1) Leroy Rosenior – Torquay United (2007)
A former striker for variety of clubs including West Ham United, Fulham FC and Queens Park Rangers, Rosenior has the perhaps most dubious record of the shortest managerial position ever held. In 2007 he returned to Torquay United for whom he coached for between 2002 – 2006, when after being in charge for a whole 10 minutes, he was let go by the club. This was due to a new consortium taking over at Torquay, something that Rosenior was aware of but not thinking that it would happen only 10 minutes after he was unveiled as the then League Two’s new manager.

2) Jose Peseiro/Nasser Al-Johar – Saudia Arabia National Football Team (2011)
The Arabian powerhouse Saudi Arabia entered the 2011 AFC Asian Cup as perennial pre-tournament favourites to lift the coveted trophy with expectations running high for the Green Falcons. But after losing 2 – 1 to a lowly but determined Syria in the groups opening game, Portuguese coach Peseiro was told to pack his bags by the Saudi FA. Replacing him for the remainder of the tournament was technical advisor Al-Johar, but his fate was soon sealed just under a week later. The Saudis failed to pick up any points in the group stages (losing 1 – 0 to Jordan and being destroyed by Japan 5 – 0), exiting the Asian Cup in disappointing fashion and Al-Johar not even having the highest position in Saudi football for a week.


3) Chris Hughton– Newcastle United FC (2010)
After taking charge a dominant Newcastle United from the Championship in 2009 back to the promised land of the Premier League, things were looking good for Hughton. The Magpies were exceeding everyone’s expectations in the league and managed to put on some great attacking performances, including a 4 – 0 hammering of a sorry Aston Villa on the opening round of 2010/2011.


Owner Mike Ashley who had overseen many a sacking during a turbulent time at St James’ Park, decided to let go of the popular Hughton (seemingly out of nowhere) citing “an individual with more managerial experience was needed to take the club further”. Many of the St James’ Park faithful were in disillusion at such a decision, but yet came as little surprise if one looks back at the recent managerial merry-go-round for Newcastle United. Former Southampton and West Ham manager Alan Pardew was chosen to replace Hughton, but the Toon Army will never let down the importance that Hughton had in his short spell at the top.

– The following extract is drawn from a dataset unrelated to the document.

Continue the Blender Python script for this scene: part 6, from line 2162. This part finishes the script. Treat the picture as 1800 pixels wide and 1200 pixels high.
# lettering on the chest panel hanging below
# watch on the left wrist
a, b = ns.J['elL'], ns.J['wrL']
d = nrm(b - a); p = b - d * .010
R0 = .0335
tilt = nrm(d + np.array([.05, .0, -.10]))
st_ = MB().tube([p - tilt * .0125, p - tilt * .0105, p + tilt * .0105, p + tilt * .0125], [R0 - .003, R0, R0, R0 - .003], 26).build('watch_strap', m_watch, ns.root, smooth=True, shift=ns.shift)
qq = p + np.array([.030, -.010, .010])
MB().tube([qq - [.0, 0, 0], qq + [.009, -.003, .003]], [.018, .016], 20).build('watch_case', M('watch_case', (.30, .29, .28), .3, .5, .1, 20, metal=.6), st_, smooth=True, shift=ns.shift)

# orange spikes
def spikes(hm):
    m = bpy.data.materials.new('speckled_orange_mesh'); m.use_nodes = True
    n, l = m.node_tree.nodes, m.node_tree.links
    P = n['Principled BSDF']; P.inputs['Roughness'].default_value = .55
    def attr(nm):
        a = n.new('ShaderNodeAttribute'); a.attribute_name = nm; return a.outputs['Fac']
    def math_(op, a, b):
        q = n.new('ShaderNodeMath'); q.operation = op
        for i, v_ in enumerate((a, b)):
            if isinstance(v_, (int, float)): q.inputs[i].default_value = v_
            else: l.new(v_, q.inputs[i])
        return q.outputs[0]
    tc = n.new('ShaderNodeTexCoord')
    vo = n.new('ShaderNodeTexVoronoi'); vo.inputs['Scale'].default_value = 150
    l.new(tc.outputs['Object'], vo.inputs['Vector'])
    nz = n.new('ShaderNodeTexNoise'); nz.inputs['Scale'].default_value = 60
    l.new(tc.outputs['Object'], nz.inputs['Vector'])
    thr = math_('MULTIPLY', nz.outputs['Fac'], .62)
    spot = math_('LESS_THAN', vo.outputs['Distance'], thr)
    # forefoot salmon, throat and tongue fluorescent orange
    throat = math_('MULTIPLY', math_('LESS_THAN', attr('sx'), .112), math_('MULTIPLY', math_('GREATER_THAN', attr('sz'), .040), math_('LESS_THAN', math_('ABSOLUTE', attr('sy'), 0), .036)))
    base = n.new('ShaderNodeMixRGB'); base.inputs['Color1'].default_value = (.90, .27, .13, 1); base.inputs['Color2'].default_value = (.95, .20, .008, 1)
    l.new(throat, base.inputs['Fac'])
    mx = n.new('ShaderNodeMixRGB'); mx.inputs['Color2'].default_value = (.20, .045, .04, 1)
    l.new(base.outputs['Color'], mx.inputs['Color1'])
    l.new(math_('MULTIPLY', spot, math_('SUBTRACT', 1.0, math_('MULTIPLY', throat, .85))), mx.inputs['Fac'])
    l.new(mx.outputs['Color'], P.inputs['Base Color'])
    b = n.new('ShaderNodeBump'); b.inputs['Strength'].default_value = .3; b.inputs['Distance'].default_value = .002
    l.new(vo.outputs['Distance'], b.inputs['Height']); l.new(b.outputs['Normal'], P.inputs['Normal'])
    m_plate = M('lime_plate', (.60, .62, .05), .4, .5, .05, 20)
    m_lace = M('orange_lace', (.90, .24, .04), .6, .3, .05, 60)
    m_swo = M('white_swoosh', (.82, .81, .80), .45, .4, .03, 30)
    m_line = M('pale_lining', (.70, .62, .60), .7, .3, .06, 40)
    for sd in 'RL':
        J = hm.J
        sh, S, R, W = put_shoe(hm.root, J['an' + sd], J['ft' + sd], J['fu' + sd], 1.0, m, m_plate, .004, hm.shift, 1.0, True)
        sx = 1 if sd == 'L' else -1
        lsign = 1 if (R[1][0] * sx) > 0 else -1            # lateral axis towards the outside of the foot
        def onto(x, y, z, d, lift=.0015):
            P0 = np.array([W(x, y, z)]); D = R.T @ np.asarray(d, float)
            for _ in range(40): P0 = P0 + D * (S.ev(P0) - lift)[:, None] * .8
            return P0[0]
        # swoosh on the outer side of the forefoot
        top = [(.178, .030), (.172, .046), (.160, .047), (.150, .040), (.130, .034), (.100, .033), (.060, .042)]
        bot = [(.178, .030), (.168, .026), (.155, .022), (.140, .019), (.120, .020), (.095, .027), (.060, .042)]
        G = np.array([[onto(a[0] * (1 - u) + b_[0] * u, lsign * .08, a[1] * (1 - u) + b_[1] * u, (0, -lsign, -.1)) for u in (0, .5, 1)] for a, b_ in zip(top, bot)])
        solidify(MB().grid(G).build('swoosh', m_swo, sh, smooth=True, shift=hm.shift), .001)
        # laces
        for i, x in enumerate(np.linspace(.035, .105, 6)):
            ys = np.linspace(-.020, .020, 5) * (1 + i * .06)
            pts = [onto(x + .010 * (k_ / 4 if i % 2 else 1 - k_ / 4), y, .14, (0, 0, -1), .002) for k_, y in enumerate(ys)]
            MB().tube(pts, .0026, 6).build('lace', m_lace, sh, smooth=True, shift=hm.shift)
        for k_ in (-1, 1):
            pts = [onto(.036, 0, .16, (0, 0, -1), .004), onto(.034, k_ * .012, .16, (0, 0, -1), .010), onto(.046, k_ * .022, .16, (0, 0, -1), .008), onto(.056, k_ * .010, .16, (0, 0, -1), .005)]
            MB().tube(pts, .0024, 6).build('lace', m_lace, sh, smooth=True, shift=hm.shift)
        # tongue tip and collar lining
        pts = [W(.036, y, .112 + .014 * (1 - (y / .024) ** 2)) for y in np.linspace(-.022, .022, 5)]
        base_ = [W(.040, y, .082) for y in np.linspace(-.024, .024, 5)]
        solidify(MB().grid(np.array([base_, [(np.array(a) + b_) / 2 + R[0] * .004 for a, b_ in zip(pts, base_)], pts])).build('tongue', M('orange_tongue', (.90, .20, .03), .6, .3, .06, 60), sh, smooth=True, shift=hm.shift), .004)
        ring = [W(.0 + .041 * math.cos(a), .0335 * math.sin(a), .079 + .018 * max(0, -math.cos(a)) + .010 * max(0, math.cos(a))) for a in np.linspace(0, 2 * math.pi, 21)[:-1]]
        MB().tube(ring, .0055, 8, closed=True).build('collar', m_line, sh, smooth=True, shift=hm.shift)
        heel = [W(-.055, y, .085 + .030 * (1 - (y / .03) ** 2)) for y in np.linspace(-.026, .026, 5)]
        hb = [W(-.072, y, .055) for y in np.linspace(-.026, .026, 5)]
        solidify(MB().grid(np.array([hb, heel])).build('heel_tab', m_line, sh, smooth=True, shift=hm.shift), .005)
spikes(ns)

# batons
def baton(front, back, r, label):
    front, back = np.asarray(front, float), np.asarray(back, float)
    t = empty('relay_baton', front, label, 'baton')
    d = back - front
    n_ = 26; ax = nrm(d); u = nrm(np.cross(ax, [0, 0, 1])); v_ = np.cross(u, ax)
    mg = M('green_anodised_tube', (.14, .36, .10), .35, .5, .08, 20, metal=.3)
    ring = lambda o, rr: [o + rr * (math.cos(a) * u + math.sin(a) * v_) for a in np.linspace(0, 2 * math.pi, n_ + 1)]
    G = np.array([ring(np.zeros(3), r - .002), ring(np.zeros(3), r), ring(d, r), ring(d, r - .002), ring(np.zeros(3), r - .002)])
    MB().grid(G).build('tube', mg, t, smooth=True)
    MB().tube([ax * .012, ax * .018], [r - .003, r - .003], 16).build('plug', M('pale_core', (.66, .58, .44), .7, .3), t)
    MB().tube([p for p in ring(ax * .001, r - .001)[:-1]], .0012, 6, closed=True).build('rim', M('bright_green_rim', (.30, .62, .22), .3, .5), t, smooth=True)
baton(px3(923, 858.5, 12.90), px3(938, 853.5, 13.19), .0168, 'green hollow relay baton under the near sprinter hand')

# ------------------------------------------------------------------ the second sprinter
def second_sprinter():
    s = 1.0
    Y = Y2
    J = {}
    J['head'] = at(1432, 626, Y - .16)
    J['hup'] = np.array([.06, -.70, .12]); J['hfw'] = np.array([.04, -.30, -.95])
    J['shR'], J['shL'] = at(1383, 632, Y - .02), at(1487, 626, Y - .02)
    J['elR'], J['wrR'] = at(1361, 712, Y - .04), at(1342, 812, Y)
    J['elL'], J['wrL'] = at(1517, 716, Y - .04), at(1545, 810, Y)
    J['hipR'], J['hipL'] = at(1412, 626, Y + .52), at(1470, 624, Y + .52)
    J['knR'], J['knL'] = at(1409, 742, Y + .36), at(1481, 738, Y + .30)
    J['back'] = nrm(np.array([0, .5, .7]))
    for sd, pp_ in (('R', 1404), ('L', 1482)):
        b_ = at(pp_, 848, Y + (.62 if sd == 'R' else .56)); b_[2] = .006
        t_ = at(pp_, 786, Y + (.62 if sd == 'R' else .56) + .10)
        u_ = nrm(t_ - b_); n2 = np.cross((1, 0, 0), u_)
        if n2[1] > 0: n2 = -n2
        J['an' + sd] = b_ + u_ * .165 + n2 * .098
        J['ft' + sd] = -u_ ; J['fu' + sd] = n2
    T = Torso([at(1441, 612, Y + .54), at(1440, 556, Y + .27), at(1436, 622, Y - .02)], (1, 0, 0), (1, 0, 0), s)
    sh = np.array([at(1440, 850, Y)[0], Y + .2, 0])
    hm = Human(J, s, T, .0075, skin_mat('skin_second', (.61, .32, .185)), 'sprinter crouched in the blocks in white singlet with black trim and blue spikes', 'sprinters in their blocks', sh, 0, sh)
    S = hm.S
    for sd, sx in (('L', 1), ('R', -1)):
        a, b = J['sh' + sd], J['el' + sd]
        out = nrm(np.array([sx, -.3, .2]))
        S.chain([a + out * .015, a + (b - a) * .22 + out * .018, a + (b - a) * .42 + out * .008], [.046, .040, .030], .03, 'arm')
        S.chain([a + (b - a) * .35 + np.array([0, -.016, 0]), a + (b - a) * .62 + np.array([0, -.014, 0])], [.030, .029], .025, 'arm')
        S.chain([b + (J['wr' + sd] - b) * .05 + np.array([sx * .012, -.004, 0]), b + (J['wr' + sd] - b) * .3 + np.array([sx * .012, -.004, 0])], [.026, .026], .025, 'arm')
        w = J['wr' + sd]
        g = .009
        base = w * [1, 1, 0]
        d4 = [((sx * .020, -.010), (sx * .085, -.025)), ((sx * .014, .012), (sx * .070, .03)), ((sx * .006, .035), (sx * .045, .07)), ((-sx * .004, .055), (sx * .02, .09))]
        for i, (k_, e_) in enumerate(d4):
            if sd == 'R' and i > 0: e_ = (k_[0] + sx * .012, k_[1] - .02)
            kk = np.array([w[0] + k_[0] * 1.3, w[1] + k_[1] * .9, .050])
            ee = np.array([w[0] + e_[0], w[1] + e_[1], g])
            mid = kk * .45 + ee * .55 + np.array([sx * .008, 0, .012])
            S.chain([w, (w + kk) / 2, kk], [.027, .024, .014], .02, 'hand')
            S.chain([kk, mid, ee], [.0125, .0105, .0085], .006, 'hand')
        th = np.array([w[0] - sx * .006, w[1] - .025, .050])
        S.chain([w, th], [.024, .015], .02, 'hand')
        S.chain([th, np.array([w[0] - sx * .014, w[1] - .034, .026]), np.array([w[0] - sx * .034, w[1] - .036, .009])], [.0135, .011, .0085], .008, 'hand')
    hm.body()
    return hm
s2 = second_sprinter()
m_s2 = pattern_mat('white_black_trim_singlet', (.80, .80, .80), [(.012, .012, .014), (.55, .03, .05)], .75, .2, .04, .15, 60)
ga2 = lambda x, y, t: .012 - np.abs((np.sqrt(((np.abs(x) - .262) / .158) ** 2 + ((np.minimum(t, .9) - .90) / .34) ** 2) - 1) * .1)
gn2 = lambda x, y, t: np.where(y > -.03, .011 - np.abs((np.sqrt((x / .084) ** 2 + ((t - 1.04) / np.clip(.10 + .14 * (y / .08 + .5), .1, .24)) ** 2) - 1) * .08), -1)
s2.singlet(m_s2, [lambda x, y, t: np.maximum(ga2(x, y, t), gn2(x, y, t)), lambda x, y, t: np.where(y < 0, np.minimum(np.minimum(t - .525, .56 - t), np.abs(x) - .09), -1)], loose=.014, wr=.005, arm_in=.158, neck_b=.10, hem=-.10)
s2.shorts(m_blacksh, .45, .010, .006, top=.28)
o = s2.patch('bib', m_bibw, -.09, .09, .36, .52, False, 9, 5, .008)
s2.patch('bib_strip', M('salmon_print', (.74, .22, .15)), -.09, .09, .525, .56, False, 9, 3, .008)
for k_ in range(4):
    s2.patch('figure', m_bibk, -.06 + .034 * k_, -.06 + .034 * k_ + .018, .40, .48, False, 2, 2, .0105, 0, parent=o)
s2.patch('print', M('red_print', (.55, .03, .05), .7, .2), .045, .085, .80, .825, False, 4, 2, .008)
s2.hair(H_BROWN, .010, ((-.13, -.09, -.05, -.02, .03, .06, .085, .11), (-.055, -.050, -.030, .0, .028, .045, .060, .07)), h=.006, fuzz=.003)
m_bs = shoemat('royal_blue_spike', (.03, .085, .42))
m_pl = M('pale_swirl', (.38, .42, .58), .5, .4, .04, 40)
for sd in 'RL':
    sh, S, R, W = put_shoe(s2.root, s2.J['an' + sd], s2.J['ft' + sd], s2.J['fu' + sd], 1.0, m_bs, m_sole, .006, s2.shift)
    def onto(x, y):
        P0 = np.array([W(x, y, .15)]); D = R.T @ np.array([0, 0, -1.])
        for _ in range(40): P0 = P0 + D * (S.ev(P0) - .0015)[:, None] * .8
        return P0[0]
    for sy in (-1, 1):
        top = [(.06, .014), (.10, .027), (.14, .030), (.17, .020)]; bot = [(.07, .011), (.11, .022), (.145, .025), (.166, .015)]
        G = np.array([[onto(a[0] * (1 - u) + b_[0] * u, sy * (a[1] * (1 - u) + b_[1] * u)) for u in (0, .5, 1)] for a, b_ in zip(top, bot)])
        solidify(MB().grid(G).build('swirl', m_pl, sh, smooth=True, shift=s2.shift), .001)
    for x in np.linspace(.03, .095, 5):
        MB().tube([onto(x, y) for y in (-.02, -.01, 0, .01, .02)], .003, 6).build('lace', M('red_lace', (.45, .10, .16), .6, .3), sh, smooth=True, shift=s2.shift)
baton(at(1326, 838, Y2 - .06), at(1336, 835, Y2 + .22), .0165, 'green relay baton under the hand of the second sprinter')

4) Pierre Littbarski (2005/2006)
The Australian footballing scene had died a terrible, terrible death in 2004 due to the financial fumblings of those in charge at the former Soccer Australia and the dissolution of a national league (known as the National Soccer League) made matters worse. Coming from a yearlong recess in 2005/2006, the A-League was launched under the auspices of Football Federation Australia and Chairman Frank Lowy. New teams were established and football in Australia was given another shot at life.


A Sydney FC side, coached by charismatic German Pierre Littbarski took out the A-League Grand Final against the Central Coast Mariners thanks to a lone Steve Corica goal in the 63rd minute. Once known as “Bling FC” due to their financial flair and high profile signing of former Manchester United striker Dwight Yorke, the Sky Blues somewhat shockingly let go of their inaugural manager after leading them to the first ever piece of silverware due to his non-acceptance into taking a major paycut. It would be another four seasons before Sydney saw any silverware (winning the A-League double of both the minor premiership and grand final) under Czech coach Vítězslav Lavička. Littbarski had spells managing various sides in Asia and in Europe before setlling with German side Vfl Wolfsburg in 2010 as an assistant coach, before being assigned caretaker manager of Die Wölfe in 2011 after the sacking of Englishman Steve McClaren.